4 Aralık 2010 Cumartesi

İZNİK KONSEYİ İSAYI VAR EDEN DEĞİL TANRI EDEN KONSEYDİR

Zeitgeist:Bizce Hristiyanlık, politik olarak empoze edilmiş bir Latin hikayesinden başka bir şey değildir.
Gerçek şu ki İsa, Gnostik Hristiyan mezhebinin Güneş Tanrı’sıdır ve diğer Pagan dinleri gibi,, mitolojik bir figürden ibarettir. Toplumsal kontrolü sağlamak için İsa’yı tarihi karekter haline getirmek, politik bir gereksinimdi.
M.S 325 yılında Roma hükümdarı Constanine, Nicea(İznik) Konseyi’ni topladı. Bu görüşmeler sırasında, politik olarak şekillendirilen Hristiyanlık öğretileri kabul edildi. Ve bu tarihten itibaren Hristiyanlık adına kan dökülmeye başlandı.
Bunu takip eden 1600 yıl boyunca Vatikan, tüm Avrupa üzerinde etkili politik bir kale haline geldi, “Karanlık Çağlar” olarak anılan zaman dilimlerine liderlik ederek, Engizisyon ve Haçlı Seferleri gibi olaylara neden oldu.
İsa’nın ne olduğunu, tarihsel karakter olmasının ihtimalini burada da tekrar etmek istemiyorum.
Ancak, filmin bu ifadelerindeki diğer argümanlarına bakarsak bir takım şeyleri belirtmemiz gerekir. Öncelikle İznik Konseyi, İsa’nın tanrılık özelliğini tartışmak için toplanmış bir konseydir. Bu olay(İsa’nın Tanrılığı) zaten kabul ediliyordu, ama “İsa ile Baba aynı mıdır?” soruna cevap bulmak gerekiyordu. Filmin “toplumsal kontrol” ifadesi de palavra olmuş oluyor.
Gerçi, Müslüman inancına sahip olanlar da gerçek İncil’in yakıldığını veya yok edildiğini, İznik Konseyi’nin bu yüzden toplandığını ve burada Hristiyanların önde gelenleri tarafından binlerce keyfi yazılmış İncil’den sadece dördünün seçildiğini iddia ederler. Bunu, İncil’in değiştiğine dair kanıt olarak gösterirler. Üstelik iddiaları saçmalama mertebesine kadar gider.

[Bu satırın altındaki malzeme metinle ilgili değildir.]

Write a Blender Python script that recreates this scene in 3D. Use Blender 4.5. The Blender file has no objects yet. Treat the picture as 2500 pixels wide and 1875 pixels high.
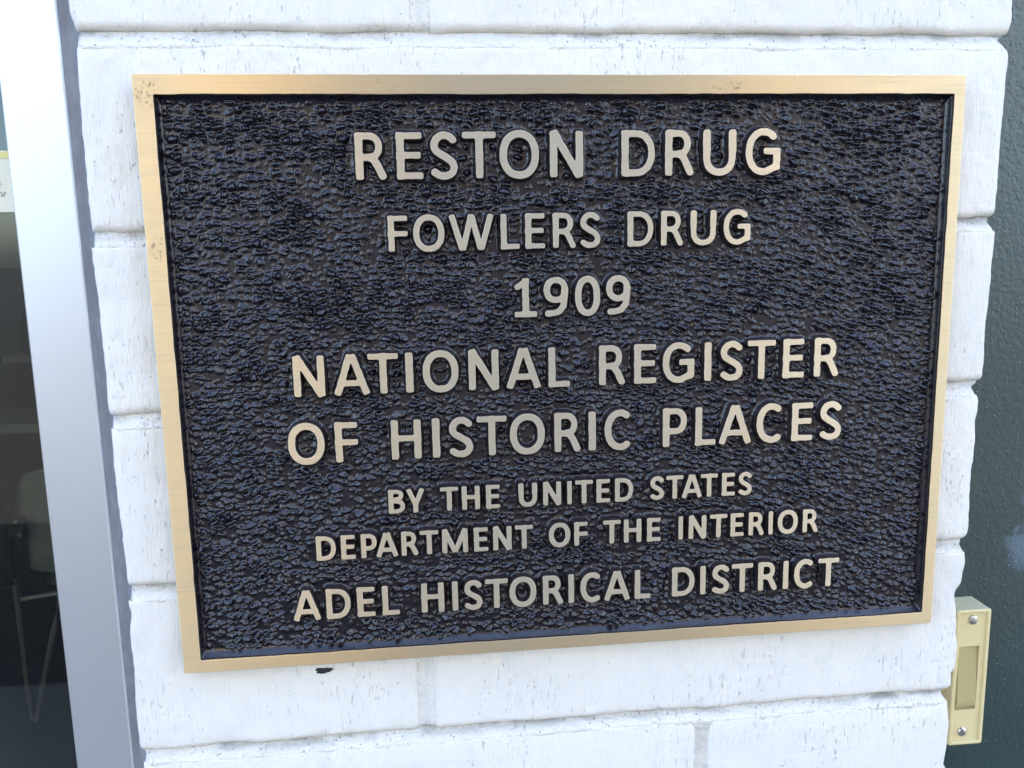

Hâlbuki Müslümanların bu iddiası da (İznik Konseyi’nin ne amaçla toplandığını belirttim) palavradır ve Hristiyan inancına sahip olanlar buna isyan ederler. (Ayrıca bkz. İznik Konseyi’nde Ne Oldu?)
Öte yandan Haçlı Seferleri, Engizisyon ve Karan Çağ.
Size şunu belirteyim: Haçlı Seferleri, her ne kadar kilisenin tetiklemesi işin içinde bulunsa da dünyada artan Müslüman saldırganlığa cevaptır ve amacı kaybedilen toprakları geri almaktır.
Karanlık çağ da M.S 5-11. arasında büyük bunalım yaşanan bir devirdir. Dinden daha önemli sorunlar da mevcuttur. (Barbarlardan Emperyalist akınlar, Roma İmparatorluğunun Bölünmesi, ekonomik sıkıntılar vb.)
Engizisyon’a gelince. Film bu konuda haklı, çünkü Engizisyon’un savunulacak hiçbir bir yanı yok. Yaptığı işkencelerden, Galileo’yu yargılamasından, idamlarından dolayı Engizisyon için ne deseniz uyar. Ancak, şunu da belirteyim ki; İncil’de bu tip hükümler –her ne kadar kadın hakları vb. gibi konularda pek de iyi hükümler olmasa da- bulunmaz. Günümüzde Hristiyanlıkta, Müslümanlık gibi silahlı örgütlenme(terör örgütü kurma) de mevcut değil. Bu yüzden, Engizisyon’dan dolayı sadece dönemin ilgili şahıslarını sorumlu tutmalıyız.